So hitting a comedy club in London was a mistake. My companion had selected a venue in the capital which promised much but delivered... oh so little. It did provide opportunity for a damn good chinwag and some quality people watching. Unfortunately, with increasing consumption of beer comes increasing volume of voice and as such I apologise sincerely to the slightly camp individual whose gender orientation we speculated on and to the strange purple haired girl with him who we loudly suggested might be something called a "fag-hag" (yes, I learnt another new phrase at the weekend.) I think the music drowned out our raucous conversation, but if not then I sincerely apologise.
I'm not going to apologise to the chap with dyed yellow hair styled into a mullet as beloved by pop acts of the early 80s. Pointing this out was surely helping him. Right?
Did I drink too much? Interestingly, if you start to key 'smirnoff' into my mobile phone it suggests 'poison' as an alternative spelling. I'm starting to think Sony Ericsson have a direct link to my subconscious. Poor them.
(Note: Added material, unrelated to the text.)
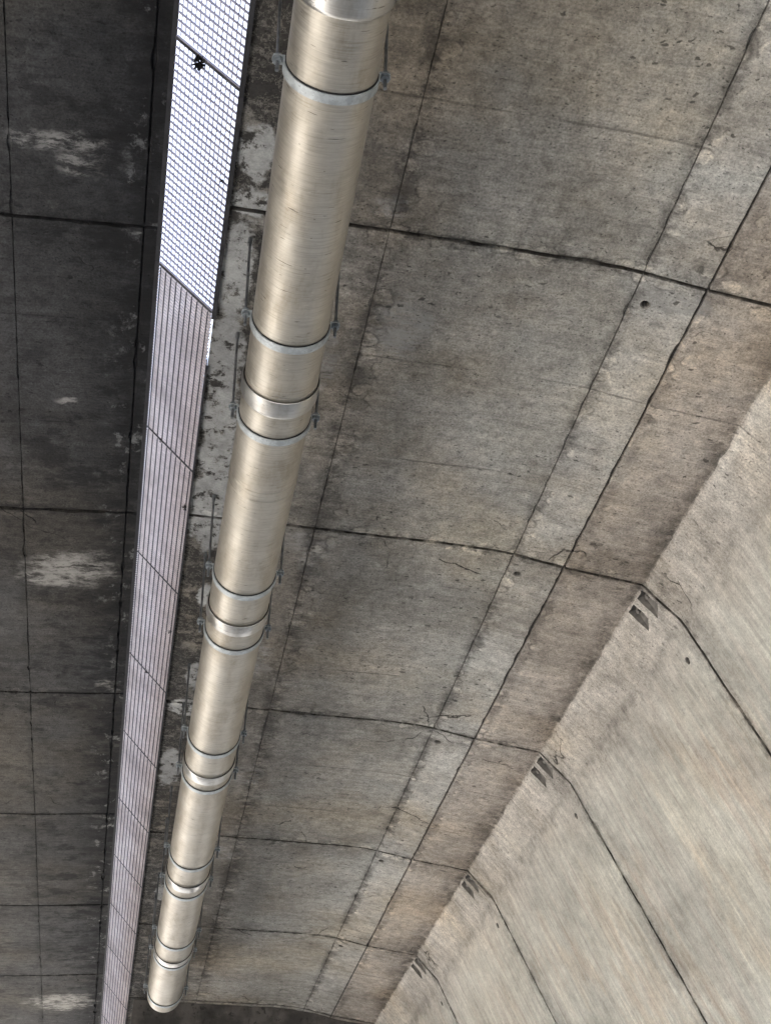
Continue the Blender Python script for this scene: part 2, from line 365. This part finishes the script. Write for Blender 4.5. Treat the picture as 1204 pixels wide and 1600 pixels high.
def dens(pts, step):
    out = []
    for (a, b) in zip(pts[:-1], pts[1:]):
        n = max(1, int(math.hypot(b[0] - a[0], b[1] - a[1]) / step + .5))
        out += [(a[0] + (b[0] - a[0]) * i / n, a[1] + (b[1] - a[1]) * i / n) for i in range(n)]
    return out + [pts[-1]]


def notch(a, b, w, d):
    """a->b with a groove of width w and depth d at b's place (b = groove centre); returns the groove points"""
    return [(b - w / 2, 0), (b - w / 2 + .002, d), (b + w / 2 - .002, d), (b + w / 2, 0)]


def soffit_z(prof, x):
    for (a, b) in zip(prof[:-1], prof[1:]):
        if min(a[0], b[0]) - 1e-6 <= x <= max(a[0], b[0]) + 1e-6 and abs(a[0] - b[0]) > 1e-6:
            return a[1] + (b[1] - a[1]) * (x - a[0]) / (b[0] - a[0])
    return prof[-1][1]


XE = .036
R_SOFF = [(XE, 5.545), (.7, 5.555), (1.4, 5.555), (2.0, 5.556), (2.25, 5.545), (2.37, 5.53), (2.5, 5.505), (2.74, 5.46), (3.33, 5.385), (3.44, 5.262), (3.585, 5.11)]
R_WEB = [(3.62, 5.04), (4.76, 2.59)]
R_REST = [(4.80, 2.55), (7.0, 2.55), (7.04, 2.59), (8.2, 5.1), (8.5, 5.4), (10.6, 5.56), (10.6, 5.86), (XE, 5.84)]
L_SOFF = [(-.335, 5.985), (-1.2, 5.905), (-1.7, 5.872), (-2.3, 5.86), (-2.7, 5.81), (-3.63, 5.70), (-3.88, 5.42)]
L_WEB = [(-3.92, 5.35), (-5.06, 2.95)]
L_REST = [(-5.10, 2.90), (-7.3, 2.90), (-7.34, 2.95), (-8.5, 5.4), (-8.8, 5.7), (-10.9, 5.86), (-10.9, 6.3), (-.335, 6.28)]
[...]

Incidentally, the town where I live (normally noted for its vast array of how-do-they-stay-in-business? antique shops) also has a comedy venue. Intriguingly, its located in a Masonic lodge (which are not noted for their humourous value, unless you count the silly handshake and ridiculous costume.) I have a feeling that this will lead to the compere standing on stage demanding: "Laugh, you bastards. Or my mate the Chief Constable will see you fitted up good and proper. Got it?"